Grapes and leaves - an update

Published on 19th January 2015

I've been a sporadic blogger at best for the last few months with nothing much happening on the stitching front. I've done bits and pieces but nothing for any length of time.  Saturday just gone was one of our JE day classes and although I take my embroidery with me I'm concentrating on the students so I don't usually get much done.  This weekend however, due to the weather here in Manchester, there was only one student so I did get some stitching done. 

I started the new Module 8 piece for the Japanese Embroidery Academy.  I'd done the design and the transfer ages ago but it got sidelined and for weeks I've been having second and third thoughts about the colours. On Saturday morning I spent some time looking at the original inspiration for the piece and the threads I'd chosen and decided that I'd chosen the correct colours in the first place, so I made a start.  The piece is in fuzzy effect, there isn't much to see yet so no pictures. I did some more on Sunday but once the light started to fade I moved onto Grapes and Leaves.  The stitching mojo seems to be coming back, hopefully I'll be stitching regularly from now on.

I have done some work on grapes and leaves since I last blogged, it's slow work because the motifs are so big & they take ages to embroider.  When I last wrote about the grape leaves piece I'd completed this big leaf and started the one on its right which is just an outline.

Japanese embroider grape leaf

My first attempt at this one was to couch down padding cotton and cover this with flat silk in a diagonal layer.

Japanese embroidery detail

I decided I didn't like this as it was too skimpy and mean next to the other leaves.  I tried more padding cotton and a wider diagonal to give a bigger outline but I didn't like either variation.

Japanese embroidery leaf outline

The third variation was a flat silk in a diagonal layer, Out came the couched padding and back in went the silk. I liked this much better and was able to shape the individual sections much more by starting the embroidery from different ends.  I like the shapes this has created on each of the small curves.

Japanese embroidery leaf completed

This burgundy and green leaf is the 2nd biggest on the design, it took quite some time to get the foundation in. A thing to mention with this piece is how I've been working these very large motifs.
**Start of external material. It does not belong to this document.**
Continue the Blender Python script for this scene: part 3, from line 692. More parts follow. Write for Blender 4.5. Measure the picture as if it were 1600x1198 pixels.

The normal way would be as a satin stitch but these as so big that I'd waste metres of thread on the back of the motifs.  Instead I've been working in 'floating stitch' as it's described in one of my books on early Japanese embroidery, each stitch comes up next to the one just completed, in a kind of back and forward pattern.  It's worked well and saved huge amounts of silk.  This leaf was embroidered using a 4-1T and even with this floating technique it took the best part of a reel of silk to complete the foundation.

Japanese embroidery, leaf foundation

The light green went in first, where the two colours join the darker colour is stitched though the green stitches.

Japanese embroidery, completed foundation

All done and ready for its veins, I put in some temporary holding threads over the foundation and then transferred the lines of the veins using shell powder. I have blogged about using this before but it's been a while so I thought I'd document the process again.  I gathered my equipment, a little water bottle with a dropper style top, these are the best kind as it's all too easy to put in too much water, my pot with shell powder, and a fine calligraphy brush.  First trace the motif (in this case the outline of the leaf and its veins) onto the rough side of some tracing paper. 

Shell powder equipment

Next mix up the shell powder, a little powder goes a long way and once it's finished with just leave it to dry out in the pot ready to be used again.  With just a couple of drops of water at a time I mixed up the shell powder into the correct consistency. As with lots of things JE related, experience tells you when this is right, in the text book it describes it as being like milk (we're talking the full fat creamy type here).

Mixing shell powder

Next, paint as fine a line as you can get onto the smooth side of your tracing paper with the shell powder and leave it to dry.

Shell powder transfer

Once the shell powder is dry place it over the motif and rub it gently to transfer the pattern.  This picture shows the transfer the wrong way up but you can see that it's quite easy to see the leaf shape under the tracing paper so it's fairly easy to get the transfer in the correct place. 

So here we are, one shell powder transfer on the foundation.  It looks a bit messy but the shell powder does flake off and disappear.

Japanese embroidery with shell powder transfer

The photo below shows how much the shell powder disappears once I started embroidering the veins.  It stayed long enough for me to get all the veins in and any left will just flake off over time. I know lots of students of JE don't like using shell powder but I use it a lot and find it a very quick and easy method of creating a transfer.

Japanese embroidery with embroidered veins

So this takes me pretty much to where I was before I did some more this Sunday.  Next time turning a blob into a leaf!

Keywords

View all blog entries

Comments

On 20-01-2015 at 08:36, Carol-Anne Conway said:

Glad to hear that your mojo is returning, Jane. I liked the second version of the outline leaf but, as always, you're right, the thrird version balances with the large leaves better. This is going to be another stunning piece from you. I am looking forward to seeing your Fuzzy effect design for Module 8.